Thank you again, Don, for thinking and writing from your heart, soul, and mind. It is healthy for you to do and healthy for us to read, digest, and discuss in love.
imposters
I'm being daring in writing about the second chapter of Searching for God Knows What since it's been almost a week since I read it. But it's worth the risk. The chapter is entitled "Imposters", which talks about Miller's viewing of Santa Clause peeing in the mall bathroom and then not washing your hands! But he also discusses people like Robert Tilton and other TV evangelists and what they have done to squash the trust in Christian leaders. But in the end, he talks about how we other make God into an imposter like Santa Claus, rather than God being God.
But what is hitting me about this chapter is not about the imposters out there, but rather the imposter in here. It made me wonder how much of an imposter I can be. I don't mean that I am acting one way, but doing something totally different. What I really mean is am I living as a follower of Jesus in the way that I talk (or write) like I want to? For example, I've been reading so much more about social justice issues, like building wells in Africa, adopting a third-world child through Compassion International or World Vision. But have I done anything about it? Sadly, no, not yet.
To be fair, there are two other people who are directly impacted by my desire to give away money. To be even more fair, neither of them are influencing me against giving away money. But in reality, I fear that with the second person approaching life sooner and sooner, and the first person possibly no longer working when the second person arrives, that I should be saving money to support my family. But all the meantime (when I do give actually thought to it), I wonder - am I being an imposter? Or do my actions really represent who I really am: a not-very-faithful follower of Jesus.
Both answers are very hard to swallow. Neither is flattering, neither is fulfulling.
In a similar theme, last week I talked with a friend whom I haven't talked with in awhile. I wanted to share with him our news. I was nervous because of the time that had passed since we had last talked for real. But I was more nervous about how to handle what he would tell me, as he had been struggling for some time. I was pleasantly surprised, however, how good he sounded. I could really tell that he has made significant progress in his life, that he was realizing some bad influences in his life. I was really proud of him. I got to talk to him about Donald Miller books and I hope that he gets to read Blue Like Jazz sometime soon.
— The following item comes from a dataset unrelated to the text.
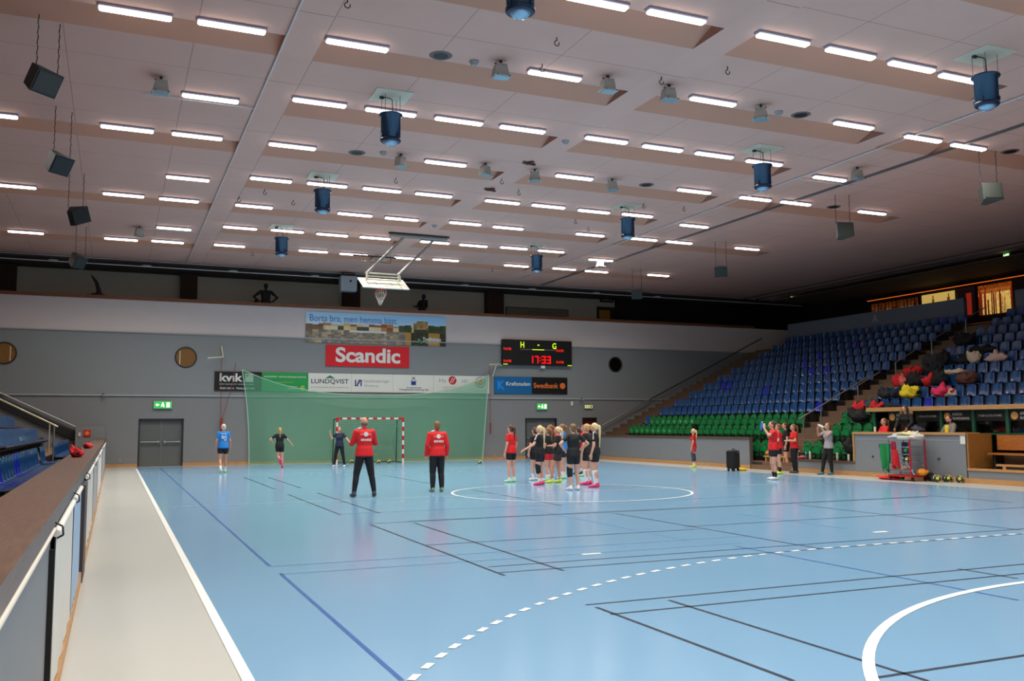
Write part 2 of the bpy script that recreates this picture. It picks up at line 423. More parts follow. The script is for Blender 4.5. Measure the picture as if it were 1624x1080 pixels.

So to relate that conversation with imposters, I really got the sense from our phone call that he was trying very hard to find out who he really was, who he is, and who he wants to be. It was completely authentic, despite how difficult it was to be truthful with people that are in his lives. I think that is a great start for him. I hope that I will step into that same path to shed the impostering of my life.
nagging work
I was really hoping to have read the second chapter of Searching for God Knows What, but alas, a last paper is nagging over me and other work. I have been just so tired at night that I haven't been able to read it, but I am going to try to get to it very soon.